Die Warnungen vieler Bürgerrechtsorganisationen und die schwache öffentliche Reaktion auf diesen Richterspruch gingen jedoch völlig in dem Sturm unter, den das „Flaggen -Urteil“ unter den Berufspatrioten im Kongreß entfachte.
Aufregung bei
„Stars'n Stripes“
Zwei der drei von Reagan ernannten Richter hatten sich der Mehrheitsmeinung angeschlossen, daß die Freiheit der politischen Meinungsäußerung eine symbolische Protestaktion wie das Verbrennen der US-Flagge einschließt. „Die Regierung darf keine Meinungsäußerung nur verbieten, weil die Gesellschaft diese Meinung als abstoßend empfindet“, so der liberale Supreme-Court-Richter William Brennan in der Urteilsbegründung. Sein konservativer Gegenspieler Rehnquist verglich das Verbrennen der Flagge hingegen mit „Mord, Veruntreuung oder Umweltverschmutzung“.

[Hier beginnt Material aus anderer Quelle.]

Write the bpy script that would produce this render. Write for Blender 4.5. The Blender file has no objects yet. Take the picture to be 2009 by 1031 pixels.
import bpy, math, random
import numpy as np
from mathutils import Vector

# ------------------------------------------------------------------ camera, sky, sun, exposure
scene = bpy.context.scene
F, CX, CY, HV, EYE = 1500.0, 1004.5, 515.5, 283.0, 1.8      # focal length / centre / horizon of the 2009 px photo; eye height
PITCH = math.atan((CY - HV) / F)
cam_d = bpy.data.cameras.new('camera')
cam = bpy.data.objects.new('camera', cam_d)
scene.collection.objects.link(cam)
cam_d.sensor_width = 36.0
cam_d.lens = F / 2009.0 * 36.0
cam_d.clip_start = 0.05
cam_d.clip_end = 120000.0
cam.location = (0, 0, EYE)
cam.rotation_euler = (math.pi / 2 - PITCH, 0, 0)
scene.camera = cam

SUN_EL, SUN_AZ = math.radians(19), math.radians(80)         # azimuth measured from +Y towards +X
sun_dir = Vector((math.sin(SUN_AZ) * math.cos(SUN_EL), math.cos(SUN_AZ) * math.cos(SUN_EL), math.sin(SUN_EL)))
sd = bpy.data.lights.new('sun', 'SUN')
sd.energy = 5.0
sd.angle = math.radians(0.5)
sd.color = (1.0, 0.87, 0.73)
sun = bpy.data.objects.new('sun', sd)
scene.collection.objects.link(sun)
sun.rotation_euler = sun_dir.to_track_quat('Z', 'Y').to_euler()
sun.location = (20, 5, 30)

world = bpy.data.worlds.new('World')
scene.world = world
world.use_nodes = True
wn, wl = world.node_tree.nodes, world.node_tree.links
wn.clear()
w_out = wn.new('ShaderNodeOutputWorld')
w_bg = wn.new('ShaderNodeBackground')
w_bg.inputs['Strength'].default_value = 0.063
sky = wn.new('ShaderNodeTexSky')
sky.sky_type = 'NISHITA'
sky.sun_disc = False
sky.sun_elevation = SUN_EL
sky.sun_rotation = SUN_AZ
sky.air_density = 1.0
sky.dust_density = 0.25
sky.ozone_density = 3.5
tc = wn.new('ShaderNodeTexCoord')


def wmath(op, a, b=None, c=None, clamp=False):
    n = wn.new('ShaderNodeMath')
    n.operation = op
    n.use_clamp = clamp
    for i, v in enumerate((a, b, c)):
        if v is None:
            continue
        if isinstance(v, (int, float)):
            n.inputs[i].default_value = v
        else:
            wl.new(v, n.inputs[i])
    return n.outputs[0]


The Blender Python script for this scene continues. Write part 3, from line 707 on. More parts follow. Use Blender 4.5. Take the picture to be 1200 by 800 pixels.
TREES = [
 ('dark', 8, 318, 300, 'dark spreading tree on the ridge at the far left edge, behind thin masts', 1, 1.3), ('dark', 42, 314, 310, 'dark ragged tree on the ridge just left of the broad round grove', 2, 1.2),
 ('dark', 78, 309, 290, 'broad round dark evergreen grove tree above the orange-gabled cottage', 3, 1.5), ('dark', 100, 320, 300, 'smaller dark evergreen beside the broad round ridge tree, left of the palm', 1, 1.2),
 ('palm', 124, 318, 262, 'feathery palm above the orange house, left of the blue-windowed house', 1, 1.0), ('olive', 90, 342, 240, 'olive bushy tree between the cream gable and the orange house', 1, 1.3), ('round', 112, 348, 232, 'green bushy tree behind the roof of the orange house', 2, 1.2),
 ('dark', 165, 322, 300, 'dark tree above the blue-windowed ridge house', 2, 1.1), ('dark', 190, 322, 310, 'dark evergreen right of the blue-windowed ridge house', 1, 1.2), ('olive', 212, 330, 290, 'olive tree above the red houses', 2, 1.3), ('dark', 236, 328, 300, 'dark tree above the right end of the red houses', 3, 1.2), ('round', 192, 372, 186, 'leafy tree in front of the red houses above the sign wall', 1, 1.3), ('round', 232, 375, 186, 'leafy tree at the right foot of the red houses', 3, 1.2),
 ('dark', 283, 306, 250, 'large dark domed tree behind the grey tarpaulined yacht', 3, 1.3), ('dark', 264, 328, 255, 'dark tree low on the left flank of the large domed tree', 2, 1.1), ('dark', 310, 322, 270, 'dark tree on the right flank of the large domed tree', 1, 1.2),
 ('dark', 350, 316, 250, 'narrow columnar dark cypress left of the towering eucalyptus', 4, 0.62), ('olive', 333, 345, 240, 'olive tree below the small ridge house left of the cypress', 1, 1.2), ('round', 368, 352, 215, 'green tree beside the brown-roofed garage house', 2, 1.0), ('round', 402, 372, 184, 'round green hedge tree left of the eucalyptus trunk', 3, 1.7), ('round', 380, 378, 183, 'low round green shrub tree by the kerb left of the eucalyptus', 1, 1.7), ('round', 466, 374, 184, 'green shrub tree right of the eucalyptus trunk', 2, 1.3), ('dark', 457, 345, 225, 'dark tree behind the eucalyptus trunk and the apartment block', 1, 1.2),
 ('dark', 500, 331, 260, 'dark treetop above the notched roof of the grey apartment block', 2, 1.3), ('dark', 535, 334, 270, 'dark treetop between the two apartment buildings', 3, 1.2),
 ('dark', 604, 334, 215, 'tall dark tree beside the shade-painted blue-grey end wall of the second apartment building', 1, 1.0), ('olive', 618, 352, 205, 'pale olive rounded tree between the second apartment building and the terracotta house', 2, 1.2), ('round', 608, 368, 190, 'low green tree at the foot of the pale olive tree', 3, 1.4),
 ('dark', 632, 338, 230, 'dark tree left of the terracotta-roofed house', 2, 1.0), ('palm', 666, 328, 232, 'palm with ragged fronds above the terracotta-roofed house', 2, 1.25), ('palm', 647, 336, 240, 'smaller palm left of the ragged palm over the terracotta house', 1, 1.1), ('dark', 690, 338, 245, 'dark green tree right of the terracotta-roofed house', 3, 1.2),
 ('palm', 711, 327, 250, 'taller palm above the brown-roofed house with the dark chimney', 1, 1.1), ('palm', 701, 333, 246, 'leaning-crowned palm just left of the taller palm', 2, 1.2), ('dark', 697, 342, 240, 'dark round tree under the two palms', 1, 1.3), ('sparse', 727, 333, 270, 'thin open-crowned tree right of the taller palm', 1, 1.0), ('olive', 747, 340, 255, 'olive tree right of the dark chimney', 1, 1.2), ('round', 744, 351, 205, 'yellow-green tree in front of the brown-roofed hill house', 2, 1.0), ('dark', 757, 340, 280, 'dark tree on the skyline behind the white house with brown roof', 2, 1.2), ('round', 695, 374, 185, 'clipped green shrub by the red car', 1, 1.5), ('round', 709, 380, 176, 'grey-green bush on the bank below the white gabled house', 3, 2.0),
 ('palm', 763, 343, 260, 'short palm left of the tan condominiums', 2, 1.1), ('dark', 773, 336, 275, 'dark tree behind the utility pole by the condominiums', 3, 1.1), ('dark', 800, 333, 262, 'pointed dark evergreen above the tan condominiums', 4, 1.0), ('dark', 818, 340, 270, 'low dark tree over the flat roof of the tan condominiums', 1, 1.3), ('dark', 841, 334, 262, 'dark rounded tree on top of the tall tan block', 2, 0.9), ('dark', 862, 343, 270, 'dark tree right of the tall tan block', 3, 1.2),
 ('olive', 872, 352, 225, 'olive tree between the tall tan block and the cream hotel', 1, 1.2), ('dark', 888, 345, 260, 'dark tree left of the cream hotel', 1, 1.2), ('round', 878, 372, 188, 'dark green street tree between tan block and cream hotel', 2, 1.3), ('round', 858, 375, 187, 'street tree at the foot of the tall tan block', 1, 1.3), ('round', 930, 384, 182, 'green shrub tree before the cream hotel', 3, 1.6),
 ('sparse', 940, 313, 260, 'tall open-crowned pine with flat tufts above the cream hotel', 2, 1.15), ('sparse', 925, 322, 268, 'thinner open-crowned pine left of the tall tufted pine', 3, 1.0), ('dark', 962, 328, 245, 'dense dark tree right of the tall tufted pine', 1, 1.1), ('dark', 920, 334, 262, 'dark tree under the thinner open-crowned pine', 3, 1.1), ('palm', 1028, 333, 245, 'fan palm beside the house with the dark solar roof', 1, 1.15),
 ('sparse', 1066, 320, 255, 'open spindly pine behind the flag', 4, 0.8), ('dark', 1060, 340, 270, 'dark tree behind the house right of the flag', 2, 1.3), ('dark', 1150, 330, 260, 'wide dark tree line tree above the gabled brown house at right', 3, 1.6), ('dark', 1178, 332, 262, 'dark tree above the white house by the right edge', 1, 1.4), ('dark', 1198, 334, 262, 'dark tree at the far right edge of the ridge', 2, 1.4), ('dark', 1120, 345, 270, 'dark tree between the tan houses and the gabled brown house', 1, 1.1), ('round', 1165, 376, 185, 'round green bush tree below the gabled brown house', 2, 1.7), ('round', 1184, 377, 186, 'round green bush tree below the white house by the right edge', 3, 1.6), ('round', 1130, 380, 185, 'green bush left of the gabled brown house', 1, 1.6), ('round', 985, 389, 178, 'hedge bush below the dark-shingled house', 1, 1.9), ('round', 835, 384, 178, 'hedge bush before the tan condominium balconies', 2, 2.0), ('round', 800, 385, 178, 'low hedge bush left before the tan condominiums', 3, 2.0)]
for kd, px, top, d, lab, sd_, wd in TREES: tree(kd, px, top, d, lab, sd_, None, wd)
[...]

Präsident Bush sah eine willkommene Gelegenheit, ein Thema aus dem Wahlkampf des letzten Jahres aufzugreifen, und brachte einen Verfassungszusatz im Kongreß ein, der „das Entweihen der Flagge“ verbieten soll. Das nahezu völlige Fehlen einer kritischen Öffentlichkeit, die die Borniertheit des politischen Diskurses offenlegen würde, macht sich hier schmerzlich bemerkbar. Andernfalls hätte sicher mehr als eine Handvoll Abgeordnete den Mut gefunden, gegen den hohlen Flaggenpatriotismus Bushs zu stimmen.